I owe my great fondness for the carillon to the instrument in the Rockefeller Memorial Chapel at Chicago University, where for more than 20 years I listened to the carillonists’ concerts every day on my way to teach. Bells of St. Catherine was inspired by a beautiful sequence by St. Hildegard von Bingen (1098–1179) entitled O Ignis Spiritus [O fire of the Spirit]. This work comprises two contrasting movements and a coda. The first movement is of a motoric, dynamic character, while the second, based on St. Hildegard’s sequence, is more static and meditative.
Joanna Wnuk-Nazarowa (*1949)
Ciacona
Joanna Wnuk-Nazarowa’s Ciacona for the carillon in the Main Town Hall was commissioned by the City of Gdańsk and the Museum of Gdańsk to mark the 35th anniversary of Poland’s fi rst partially free parliamentary elections after World War II.
Premiered: 7 IX 2024 by Monika Kaźmierczak
On the composition:
I wrote Ciacona to be performed on the marvellous carillon in the tower of the Main Town Hall in Gdańsk. It assumes the form of Baroque polyphonic variations, while the design refers to works by Pachelbel and Buxtehude – hence the spelling of the title as employed by those composers.The main theme, basso ostinato, appears in the pedal, but it is also shown several times in the upper voices, and also in inversion and in mixtures. It is designed along dodecaphonic lines, rising over six whole tones and falling in similar fashion over four notes, with a fi fth serving as a question mark. This antecedent is followed by a similarly built consequent, but which ends with the missing twelfth tone.

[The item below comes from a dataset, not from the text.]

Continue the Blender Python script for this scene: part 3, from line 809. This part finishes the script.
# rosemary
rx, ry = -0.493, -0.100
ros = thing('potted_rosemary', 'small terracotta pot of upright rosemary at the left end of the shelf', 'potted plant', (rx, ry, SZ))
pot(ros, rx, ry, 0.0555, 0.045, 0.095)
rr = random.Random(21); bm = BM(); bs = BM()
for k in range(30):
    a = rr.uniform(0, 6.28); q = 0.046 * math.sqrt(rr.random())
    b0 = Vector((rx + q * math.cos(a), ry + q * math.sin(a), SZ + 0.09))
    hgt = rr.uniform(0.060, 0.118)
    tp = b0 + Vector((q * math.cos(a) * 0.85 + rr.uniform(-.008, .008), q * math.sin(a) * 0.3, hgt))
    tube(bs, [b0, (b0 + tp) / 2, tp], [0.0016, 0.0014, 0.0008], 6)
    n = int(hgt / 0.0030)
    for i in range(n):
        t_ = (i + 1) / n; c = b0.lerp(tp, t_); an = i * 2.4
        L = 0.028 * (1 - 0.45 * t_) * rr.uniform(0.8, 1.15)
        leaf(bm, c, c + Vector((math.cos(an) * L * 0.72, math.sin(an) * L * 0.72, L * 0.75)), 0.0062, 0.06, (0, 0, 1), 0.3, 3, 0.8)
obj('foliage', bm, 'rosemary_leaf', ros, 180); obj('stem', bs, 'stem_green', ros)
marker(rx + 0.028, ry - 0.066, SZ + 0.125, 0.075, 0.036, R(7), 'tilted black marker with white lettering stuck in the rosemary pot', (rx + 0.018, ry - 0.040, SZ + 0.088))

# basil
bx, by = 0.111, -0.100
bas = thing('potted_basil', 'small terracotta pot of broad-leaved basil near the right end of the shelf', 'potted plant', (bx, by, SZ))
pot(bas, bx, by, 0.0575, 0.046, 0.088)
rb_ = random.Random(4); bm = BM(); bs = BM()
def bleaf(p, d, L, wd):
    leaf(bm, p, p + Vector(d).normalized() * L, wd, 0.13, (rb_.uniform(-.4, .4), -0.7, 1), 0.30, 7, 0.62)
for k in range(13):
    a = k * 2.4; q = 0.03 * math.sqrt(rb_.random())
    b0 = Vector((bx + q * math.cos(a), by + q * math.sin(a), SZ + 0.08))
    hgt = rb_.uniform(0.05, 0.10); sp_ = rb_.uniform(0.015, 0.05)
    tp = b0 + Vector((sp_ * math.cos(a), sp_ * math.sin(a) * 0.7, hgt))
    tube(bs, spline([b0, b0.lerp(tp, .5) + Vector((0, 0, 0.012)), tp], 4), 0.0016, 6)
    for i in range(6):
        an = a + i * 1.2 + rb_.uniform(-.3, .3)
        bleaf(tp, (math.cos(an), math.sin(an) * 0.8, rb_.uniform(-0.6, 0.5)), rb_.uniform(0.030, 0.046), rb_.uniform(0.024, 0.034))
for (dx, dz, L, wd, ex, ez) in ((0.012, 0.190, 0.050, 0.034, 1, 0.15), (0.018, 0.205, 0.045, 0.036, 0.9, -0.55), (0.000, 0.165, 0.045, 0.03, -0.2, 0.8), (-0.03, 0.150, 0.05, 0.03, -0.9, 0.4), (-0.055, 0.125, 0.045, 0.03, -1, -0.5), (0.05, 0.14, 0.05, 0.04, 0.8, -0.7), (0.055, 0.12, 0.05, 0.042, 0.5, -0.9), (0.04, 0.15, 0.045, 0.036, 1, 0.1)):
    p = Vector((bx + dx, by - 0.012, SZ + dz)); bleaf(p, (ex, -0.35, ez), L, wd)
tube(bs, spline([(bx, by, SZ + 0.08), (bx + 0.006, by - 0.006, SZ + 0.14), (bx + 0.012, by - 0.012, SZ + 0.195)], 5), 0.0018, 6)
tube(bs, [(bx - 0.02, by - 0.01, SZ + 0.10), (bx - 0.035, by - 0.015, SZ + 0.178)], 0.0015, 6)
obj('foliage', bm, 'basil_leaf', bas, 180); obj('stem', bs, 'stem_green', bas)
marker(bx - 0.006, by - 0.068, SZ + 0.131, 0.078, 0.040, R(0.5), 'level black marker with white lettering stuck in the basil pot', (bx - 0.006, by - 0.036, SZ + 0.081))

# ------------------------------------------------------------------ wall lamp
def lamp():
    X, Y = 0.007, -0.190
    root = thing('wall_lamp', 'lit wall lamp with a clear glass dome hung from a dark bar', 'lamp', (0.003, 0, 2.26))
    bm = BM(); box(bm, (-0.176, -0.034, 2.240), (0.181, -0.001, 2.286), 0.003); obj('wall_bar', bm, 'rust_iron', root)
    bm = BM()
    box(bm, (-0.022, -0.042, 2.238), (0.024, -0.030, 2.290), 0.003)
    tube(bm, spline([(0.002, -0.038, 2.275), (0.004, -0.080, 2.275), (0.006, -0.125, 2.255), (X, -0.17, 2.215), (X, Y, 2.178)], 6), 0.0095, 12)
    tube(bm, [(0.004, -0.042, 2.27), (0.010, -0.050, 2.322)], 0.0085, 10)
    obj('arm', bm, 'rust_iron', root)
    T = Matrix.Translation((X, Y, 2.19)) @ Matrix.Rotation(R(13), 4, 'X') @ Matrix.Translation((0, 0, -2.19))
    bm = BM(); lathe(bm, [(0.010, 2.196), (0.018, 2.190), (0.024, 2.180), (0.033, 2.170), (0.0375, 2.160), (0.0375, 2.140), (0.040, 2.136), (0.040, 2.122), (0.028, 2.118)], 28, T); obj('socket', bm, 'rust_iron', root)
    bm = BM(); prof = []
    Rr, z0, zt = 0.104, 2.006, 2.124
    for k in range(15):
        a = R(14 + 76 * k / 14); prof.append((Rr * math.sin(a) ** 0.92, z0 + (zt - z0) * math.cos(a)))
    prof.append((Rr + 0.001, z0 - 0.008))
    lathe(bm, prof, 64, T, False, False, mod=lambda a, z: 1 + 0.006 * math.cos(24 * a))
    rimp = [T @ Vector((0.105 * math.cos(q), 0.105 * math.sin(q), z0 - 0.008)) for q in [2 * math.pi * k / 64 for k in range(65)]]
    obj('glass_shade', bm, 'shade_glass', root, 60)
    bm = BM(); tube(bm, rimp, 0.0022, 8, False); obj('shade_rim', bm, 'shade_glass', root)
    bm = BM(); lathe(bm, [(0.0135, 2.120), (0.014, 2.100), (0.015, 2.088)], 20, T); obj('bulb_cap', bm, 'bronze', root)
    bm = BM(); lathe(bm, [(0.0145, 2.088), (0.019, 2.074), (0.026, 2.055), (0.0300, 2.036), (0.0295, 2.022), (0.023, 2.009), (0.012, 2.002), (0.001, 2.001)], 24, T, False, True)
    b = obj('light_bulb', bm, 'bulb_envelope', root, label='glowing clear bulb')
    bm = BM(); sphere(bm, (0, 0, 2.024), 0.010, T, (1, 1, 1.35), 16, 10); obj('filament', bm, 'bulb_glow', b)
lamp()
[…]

In order to refer to the dance pedigree of the ciacona, the work is in 3/4, with dotted rhythms appearing in the variations. The coda is a chorale take on the opening lines of the Kashubian hymn ‘Nigdy do zguby nie przyjdą Kaszuby’ [Kashubia will never be lost]. The melody and message of that work are close to my heart, as my grandfather hailed from that region, and my father devoted one of his first books to the rebuilding of Gdańsk (Włodzimierz Wnuk, Wiosna nad Motławą [Spring on the Motława], 1952).
Krzysztof Knittel (*1947)
Gdańsk Nostalgia
Krzysztof Knittel’s work Gdańsk Nostalgia, commissioned for the carillon of St Catherine’s Church by the City of Gdańsk and the Museum of Gdańsk, dedicated to the heroic defenders of Westerplatte and the Polish Post Office on the 85th anniversary of the outbreak of the Second World War.
Premiered: 7 IX 2024 by Monika Kaźmierczak
On the composition:
Gdańsk Nostalgia is a work dedicated to Monika Kaźmierczak that was written within a week of my first visit to the tower of St Catherine’s church, filled to the rafters with bells. I was captivated by their beautiful sound, and also by my guide’s fascination with the sounds of the carillon. I am pleased that she will be the first performer of this work. What about the title? Well, if any visitors, like me, walking around the streets of Gdańsk and familiar with its remarkable and often dramatic history, have felt the spirit and atmosphere of this city, they will always want to return…
Paweł Szymański (*1954)
Viderunt
We dedicate the work Viderunt, commissioned from Paweł Szymański for the carillon of the Main Town Hall by the City of Gdańsk and the Museum of Gdańsk, to the memory of Professor Franciszek Duszeńkoon the centenary of his birth, in the Duszeńko Year decreed by the Polish Sejm to commemorate this outstanding sculptor associated with our city, who helped make the monument to the Defenders of the Coast on the Westerplatte Peninsula.
On the composition:
The chorale prelude Viderunt is based on the melody of the gradual Viderunt omnes fines terræ, from the Christmas Day Mass. The text of the gradual is derived from Psalm 97 (Vg) Cantate Domino canticum novum. Thanks to famous settings by composers of the Notre Dame school, Viderunt sends us to the heart of the musical tradition. Hence it is for me an important point of reference, though its text, unfortunately, sounds bitter and sarcastic in the world of today.
This work was written in 2025 to a commission from the Museum of Gdańsk to be performed on the instrument of the Main Town Hall by the municipal carillonist Monika Kaźmierczak. The actual compass of the town hall’s carillon is raised by a perfect fifth, which means that the work sounds a fifth higher than is written in the score while played on that instrument. The work can be performed on any instrument with a manual keyboard with the compass C3-D6 and a pedal keyboard ranging from C3 to G4.
Grażyna Pstrokońska-Nawratil (*1947)
Fractals of Water Crystals
May Grażyna Pstrokońska-Nawratil’s work Fractals of Water Crystals, commissioned for the carillon of St Catherine’s church by the City of Gdańsk and the Museum of Gdańsk, resound in honour of the Gdańsk Water Supply Trail.
Fractals of Water Crystals is a composition inspired by the Phenomenon of subdividing sea waves in a transparent coastal layer of water (the littoral zone), illuminated by sunlight, occasionally disturbed by a sudden squal… The most beautiful fractals appear in Gdańsk Bay in the autumn.
This work was written to a special commission from the Museum of Gdańsk and the City of Gdańsk for the carillon in St Catherine’s church and the virtuosic talent of the municipal carillonist, Dr Monika Kaźmierczak.